Far too often a blog is presented as a website. Whether this is because somebody (myself included, honestly) wants a CMS but doesn't know it exists (or is in this mess far, FAR over her head...), because Google is a tool of doom with an algorithm prone to linking to dumbass things, or what, I don't know. But if I were those W3C people (did you guys die? I'm reading a book written in 2005 about HTML and you did some big stuff in years gone by about web standards I'm told... dunno about since then?) I'd be tackling this new problem that is slowly creeping in and making common sense web searching a huge headache.
Here's a great analogy. Imagine a website as a scientist's final, finished publication. And a blog as his notes in his journal. If I want to read about his discoveries, I want to read the final, tweaked, polished, well-explained, well worked out product - his final publication. Or in the real case, I want to visit his website. I don't want to read his notes and see him pissed off and read the 20 things he did in his experiment wrong before he got it to work. I'm in a hurry. I'm not in academia, I just want to know what he found out, I don't give a crap about the process. I don't want to see his blog.
In a more pressing example, if I want to look up information about, say, Toodles, the main character in WHEN SQUIDS ATTACK!, if I'm going for super bare bones in all honesty I might use Wikipedia. But if I want some real pseudo-academic writing about Toodles, an analysis of his thoughts and dreams, I might visit a website about him. But if I go to Google and type in Toodles and see some blog posts on the first page that go something like LIKE OMG TOODLESSS IS SO FIININIENNE!!!1!!! it makes me pissed. Because obviously, this is not what I'm looking for. This is a waste of my time. I want a structured, somewhat finalized approach to a discussion of Toodles. I also feel a similar sense of irritation if the first few links are to massive websites full of advertising and only five sentences about Toodles that are subpar to what I could have found on Wikipedia. Again, this is a waste of my time.

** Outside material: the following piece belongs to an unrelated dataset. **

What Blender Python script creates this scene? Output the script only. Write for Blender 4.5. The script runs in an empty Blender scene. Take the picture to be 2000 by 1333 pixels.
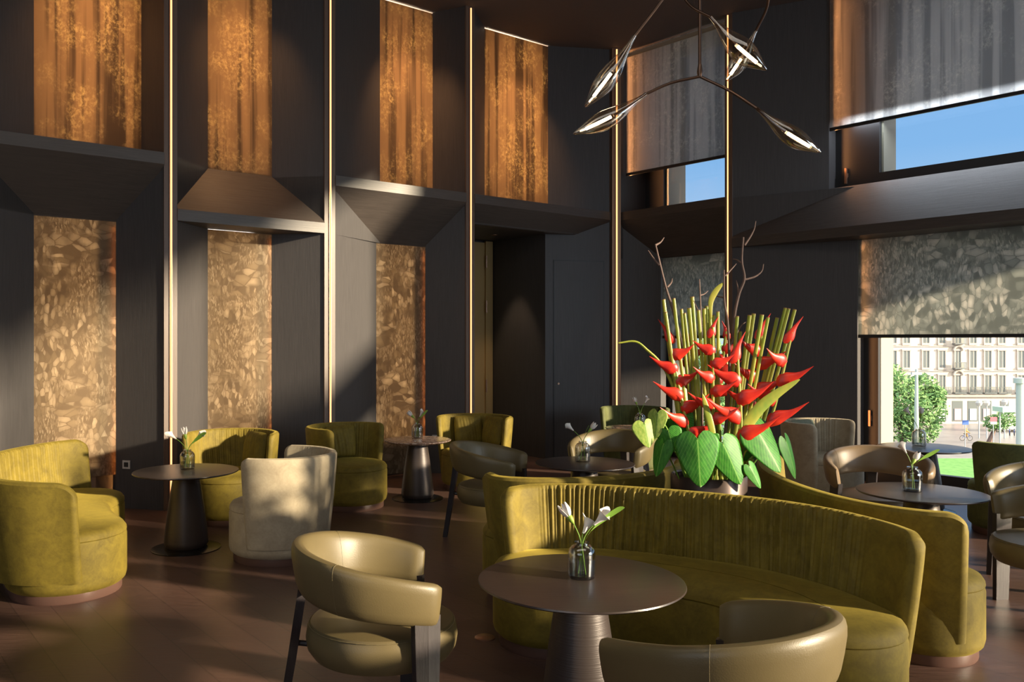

I realize this is an example based solely on the premise of a person searching for information on a video game/comic book/anime character and shouldn't apply to everything. But it's just like if someone wanted to read about a definition of weblogs, they wouldn't want to read this shit, am I right? This is my personal commentary on something. I don't want to pretend to present it as anything else, or have some company try to sell me something (whether the sale is based on money or just based on me using their idea for what I 'should' be doing with what I write) that presents it as anything else.
And I seriously practice what I preach; bots are off limits in here to prevent some dumb thing I ramble about from turning into an unintended keyword in a search that is actually unrelated to anything anyone would really want to search for in here.
... Well, at least I think bots are off limits here. They're off limits in my super personal whiney space, anyway, so they should be here too.
I'm also intentionally creating a photoblog until I take enough pictures that I like enough and deem good enough to make a more finalized showcase of my work (or, a website). I will not use this photoblog as my portfolio. Because it isn't. Responsible web-use, people.
There needs to be a change. And it either needs to come from the people who are generating content (choose a system more appropriate for what you want to do, please. Thank you.) or it needs to come from the people who are managing the way others search for previously existing content. I don't like search engines, but.. what else is there? Herein lie the problems. And I'm going to keep whining until something better happens.
Blogs, I forgive you. You're great. You can't help it that the people who use you are braindead.
But, what do I know. I make websites; of course I'll champion them, campaign for them, and try to prevent their demise in an information universe of ineffective search engines, blogs, social networking tools and irrespnsible advertisers. Big, motherfucking period.
Wednesday, October 27, 2010
P.S. I did choose Wordpress. We'll see how it goes.